* [Brief] Transcribe the stretch of entries below from the line with "Generate a Blender" through the line with "sc.camera = co", exactly and with both ends included; leave out all other lines.

[Dataset rows]
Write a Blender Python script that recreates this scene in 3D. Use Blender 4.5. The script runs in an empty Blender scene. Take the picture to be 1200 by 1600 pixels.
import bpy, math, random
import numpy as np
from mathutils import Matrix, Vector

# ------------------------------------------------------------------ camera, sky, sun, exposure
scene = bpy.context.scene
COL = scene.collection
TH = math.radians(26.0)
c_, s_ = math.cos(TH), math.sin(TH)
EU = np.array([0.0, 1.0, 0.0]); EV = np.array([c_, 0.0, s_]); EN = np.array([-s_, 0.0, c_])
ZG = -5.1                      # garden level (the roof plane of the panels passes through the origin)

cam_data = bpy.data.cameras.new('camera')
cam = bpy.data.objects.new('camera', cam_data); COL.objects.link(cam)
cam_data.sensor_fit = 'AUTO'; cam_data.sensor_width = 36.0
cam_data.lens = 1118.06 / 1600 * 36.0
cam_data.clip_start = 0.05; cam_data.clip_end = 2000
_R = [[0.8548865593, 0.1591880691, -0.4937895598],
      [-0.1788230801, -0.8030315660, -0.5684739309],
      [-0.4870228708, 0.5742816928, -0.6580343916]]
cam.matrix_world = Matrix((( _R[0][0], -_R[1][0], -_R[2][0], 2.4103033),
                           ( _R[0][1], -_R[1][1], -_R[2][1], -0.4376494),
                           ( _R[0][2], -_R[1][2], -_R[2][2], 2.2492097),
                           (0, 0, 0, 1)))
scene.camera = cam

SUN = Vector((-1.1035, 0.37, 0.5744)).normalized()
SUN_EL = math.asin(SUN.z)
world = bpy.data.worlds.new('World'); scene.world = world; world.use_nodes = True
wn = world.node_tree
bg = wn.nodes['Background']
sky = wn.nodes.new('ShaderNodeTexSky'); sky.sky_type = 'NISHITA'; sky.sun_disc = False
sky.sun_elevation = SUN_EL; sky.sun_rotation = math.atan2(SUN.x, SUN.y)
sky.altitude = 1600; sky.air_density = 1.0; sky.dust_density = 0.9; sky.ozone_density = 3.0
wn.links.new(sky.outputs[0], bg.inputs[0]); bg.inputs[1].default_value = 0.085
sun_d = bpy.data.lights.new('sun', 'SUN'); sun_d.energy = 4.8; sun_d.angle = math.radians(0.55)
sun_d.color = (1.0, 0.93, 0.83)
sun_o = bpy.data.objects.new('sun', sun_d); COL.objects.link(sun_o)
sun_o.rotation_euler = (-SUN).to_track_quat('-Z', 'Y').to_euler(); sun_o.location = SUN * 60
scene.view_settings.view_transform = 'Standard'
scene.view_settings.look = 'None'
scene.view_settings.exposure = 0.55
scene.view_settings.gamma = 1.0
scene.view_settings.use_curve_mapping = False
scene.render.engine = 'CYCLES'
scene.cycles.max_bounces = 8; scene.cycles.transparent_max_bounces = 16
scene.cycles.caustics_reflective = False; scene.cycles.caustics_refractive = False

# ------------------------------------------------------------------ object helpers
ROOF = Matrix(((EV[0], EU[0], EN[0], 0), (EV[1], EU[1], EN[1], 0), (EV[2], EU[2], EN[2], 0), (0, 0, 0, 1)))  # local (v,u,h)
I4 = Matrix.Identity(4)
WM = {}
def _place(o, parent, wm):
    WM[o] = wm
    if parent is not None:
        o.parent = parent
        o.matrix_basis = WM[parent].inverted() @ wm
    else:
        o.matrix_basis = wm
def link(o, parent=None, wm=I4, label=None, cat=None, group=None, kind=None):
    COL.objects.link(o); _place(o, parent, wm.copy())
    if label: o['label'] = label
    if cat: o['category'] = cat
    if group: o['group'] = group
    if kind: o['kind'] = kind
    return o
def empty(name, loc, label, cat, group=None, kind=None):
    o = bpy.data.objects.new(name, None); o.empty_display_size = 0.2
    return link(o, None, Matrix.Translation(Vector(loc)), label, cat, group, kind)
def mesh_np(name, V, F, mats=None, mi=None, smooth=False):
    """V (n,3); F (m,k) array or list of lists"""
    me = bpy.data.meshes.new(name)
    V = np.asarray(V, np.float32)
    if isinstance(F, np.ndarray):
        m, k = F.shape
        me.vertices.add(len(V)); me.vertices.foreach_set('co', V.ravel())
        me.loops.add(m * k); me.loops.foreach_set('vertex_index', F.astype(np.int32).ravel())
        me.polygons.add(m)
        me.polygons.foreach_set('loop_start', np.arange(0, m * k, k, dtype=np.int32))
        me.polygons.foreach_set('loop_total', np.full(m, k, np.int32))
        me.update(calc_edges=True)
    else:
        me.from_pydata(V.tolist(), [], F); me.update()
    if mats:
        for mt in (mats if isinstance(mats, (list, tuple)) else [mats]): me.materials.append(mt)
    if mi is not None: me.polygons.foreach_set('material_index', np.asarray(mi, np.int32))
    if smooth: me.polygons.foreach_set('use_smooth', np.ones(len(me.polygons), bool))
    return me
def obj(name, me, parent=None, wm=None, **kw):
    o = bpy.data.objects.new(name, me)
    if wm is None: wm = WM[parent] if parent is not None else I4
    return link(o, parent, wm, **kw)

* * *

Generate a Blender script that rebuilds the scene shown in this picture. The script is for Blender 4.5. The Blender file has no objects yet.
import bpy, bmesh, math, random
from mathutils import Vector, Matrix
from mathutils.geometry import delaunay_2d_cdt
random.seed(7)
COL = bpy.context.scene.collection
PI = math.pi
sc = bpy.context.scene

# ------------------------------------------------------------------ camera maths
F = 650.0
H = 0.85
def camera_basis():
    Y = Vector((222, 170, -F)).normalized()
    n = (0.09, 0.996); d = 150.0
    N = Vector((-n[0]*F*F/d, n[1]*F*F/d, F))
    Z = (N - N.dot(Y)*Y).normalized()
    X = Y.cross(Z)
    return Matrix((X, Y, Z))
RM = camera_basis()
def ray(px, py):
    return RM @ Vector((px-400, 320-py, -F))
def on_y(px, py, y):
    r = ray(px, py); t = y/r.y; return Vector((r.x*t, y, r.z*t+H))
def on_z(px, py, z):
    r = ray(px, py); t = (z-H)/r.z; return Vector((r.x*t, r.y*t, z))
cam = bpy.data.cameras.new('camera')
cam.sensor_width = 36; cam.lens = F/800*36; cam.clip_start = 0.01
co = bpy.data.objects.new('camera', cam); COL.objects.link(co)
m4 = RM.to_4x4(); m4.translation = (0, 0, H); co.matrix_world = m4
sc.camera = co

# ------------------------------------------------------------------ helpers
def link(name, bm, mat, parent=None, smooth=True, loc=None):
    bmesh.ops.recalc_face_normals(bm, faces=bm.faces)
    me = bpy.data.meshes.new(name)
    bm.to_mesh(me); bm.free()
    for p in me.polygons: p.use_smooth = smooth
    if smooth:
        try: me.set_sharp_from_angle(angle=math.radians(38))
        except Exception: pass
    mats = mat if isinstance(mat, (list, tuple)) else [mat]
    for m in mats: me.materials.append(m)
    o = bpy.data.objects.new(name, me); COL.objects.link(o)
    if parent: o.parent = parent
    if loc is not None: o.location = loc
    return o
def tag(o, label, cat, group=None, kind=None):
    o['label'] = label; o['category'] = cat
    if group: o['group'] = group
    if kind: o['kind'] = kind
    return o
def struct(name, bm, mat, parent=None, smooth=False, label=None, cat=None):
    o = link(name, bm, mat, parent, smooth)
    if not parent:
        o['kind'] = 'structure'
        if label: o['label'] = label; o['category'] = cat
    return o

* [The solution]
Generate a Blender script that rebuilds the scene shown in this picture. The script is for Blender 4.5. The Blender file has no objects yet.
import bpy, bmesh, math, random
from mathutils import Vector, Matrix
from mathutils.geometry import delaunay_2d_cdt
random.seed(7)
COL = bpy.context.scene.collection
PI = math.pi
sc = bpy.context.scene

# ------------------------------------------------------------------ camera maths
F = 650.0
H = 0.85
def camera_basis():
    Y = Vector((222, 170, -F)).normalized()
    n = (0.09, 0.996); d = 150.0
    N = Vector((-n[0]*F*F/d, n[1]*F*F/d, F))
    Z = (N - N.dot(Y)*Y).normalized()
    X = Y.cross(Z)
    return Matrix((X, Y, Z))
RM = camera_basis()
def ray(px, py):
    return RM @ Vector((px-400, 320-py, -F))
def on_y(px, py, y):
    r = ray(px, py); t = y/r.y; return Vector((r.x*t, y, r.z*t+H))
def on_z(px, py, z):
    r = ray(px, py); t = (z-H)/r.z; return Vector((r.x*t, r.y*t, z))
cam = bpy.data.cameras.new('camera')
cam.sensor_width = 36; cam.lens = F/800*36; cam.clip_start = 0.01
co = bpy.data.objects.new('camera', cam); COL.objects.link(co)
m4 = RM.to_4x4(); m4.translation = (0, 0, H); co.matrix_world = m4
sc.camera = co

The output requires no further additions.